The Anger of Another

The Anger of Another

Dear CCW family,

Hear the story of a person troubled by the anger of a friend:

Sitting outside on the front stoop, the warmth of the sun cloaked my chilled frame. The house conditioned my bones all morning like a drafty stone Reformation chapel. In all my concentration, I hadn’t reckoned with the cold until that moment. I was now fixed to the warm concrete step with a sweet heaviness that tiredness, an uninvited argument, and a surprising and sudden decompression of my muscles layered upon me. I let my shoulders drop and turned my face up to the sun full on.

I had hoped to find any truth about his assertions like one searches for something lost, small and valuable, in an undesirable compost bin. Making sense of the apparent irrationalities and wildness of some people confounded me, this person in particular; but was there a modicum of truth there — had I understood? I didn’t know, but I sought to know and was digging into the smelly bin until . . . until I was unable to think longer. I rallied myself to the porch. The cathartic rays were clean and right. I let them drape my shoulders and my face and felt much better, much brighter because of it. I was then good for a few moments rest on the couch inside from which I awoke pleasantly, wishing to forget the whole thing.
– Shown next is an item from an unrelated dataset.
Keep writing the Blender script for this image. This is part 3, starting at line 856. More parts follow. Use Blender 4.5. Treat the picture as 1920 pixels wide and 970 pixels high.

Just following, Paine, a man who often was one, abruptly entered once again with another installment of what he had first presented this morning. While I warmed in the sun, he had hyperventilated over his internal embers until his face was hot with anger. His words were practiced and meant to scorch. If I had obtained over the years no awareness of who was addressing me they would have burned like brand irons. They were hot enough as it was.

Rather than flying back at him, I listened with the attentiveness of a hound sniffing for a scent. It was as if, while his words were a forest of flaming trees blowing at me, I was sniffing my way through them for the source of the conflagration, the place the match was first dropped.

And that is what I found. I found the actual words that had offended. Granted, he was too easily put off by words of others, being a hypersensitive soul with all kinds of landmines just under his skin, but the whole mess was patched up by my recognition and apology for what I had said which had before escaped me. And so I navigated through choppy waters that might have sunk me.

It was done. We sat down at ease as friends and had a cup of coffee and a nice talk before he left — as we had often enjoyed.

That story never happened, but some form of it has at various times in my experience — and yours also, I’m sure. Someone is offended and not just a little offended, but expresses that offense in strong terms and reddened face. It might be your spouse, or work associate, or school friend. And it feels awful.

It is true that the Bible asserts, “The anger of man does not accomplish the righteousness of God” (James 1:20). But this should not deter us from seeking to be reconciled. What does it take?

First, is the self-conscious decision to believe that we might be wrong. The other person’s actions do not tell the truth about yours necessarily, but we MUST search to see if that is so. This is an act of humility that may be among the hardest things you do. Regardless of how wrong the reaction of the opposing person there can be that kernel of truth about the accusations. What is it?

Seek to think deeply about what God thinks of that wrong expression or action or characteristic. A deeper understanding of your error or sin is critical to reconciliation.

Express your sin to the accuser rather than theirs, and how you hope to improve or correct whatever is necessary.

Be willing to leave it at that if he or she is unwilling to reconcile. But it is good to say that reconciliation is important to you and you believe, to God. “Are you able to forgive me for my words/actions. Hearing that you forgive me is meaningful to me.”

Better to Die

A friend reminded me this week of Ecclesiastes 4:2. It says, “And I thought the dead who are already dead more fortunate than the living who are still alive.” The Apostle Paul’s way to say this is simply, “My desire is to depart and be with Christ, for that is far better” (Ph 4:23).

In the last few weeks we’ve witnessed the death of two of Pam’s family — her 96 year old mother living with us, and Pam’s faithful older sister in New Jersey. The Bible tells us this: “The poor man [Lazarus] died and was carried by the angels to Abraham’s side” (Lk 16:2). No doubt, he did not have the luxury of a hospice bed before leaving, as Pam’s mother and sister did. But, then, what difference did it make when angels took him away to heaven? None at all.

Many of you have expressed your love toward Pam and me in various ways during this period. Thank you so much. We are missing them. But, at the same time, we do not pity them. They are the happiest they have ever been!


Just ahead Pam and I will visit Little Rock to take care of some final things for Pam’s mother. In the next few weeks we will attend the FIRE International Conference and will visit our son Bryan in California and his four great kids. In between, we are busy with writing. We recently received some gifts we had been praying for to help us publish that we had been praying for. Please pray for us as we work on Steve’s upcoming book on the public reading of Scripture. Pray also about a possible updated edition of Led by the Spirit and maybe even The Eaglet. We are working on more than this which we will announce later.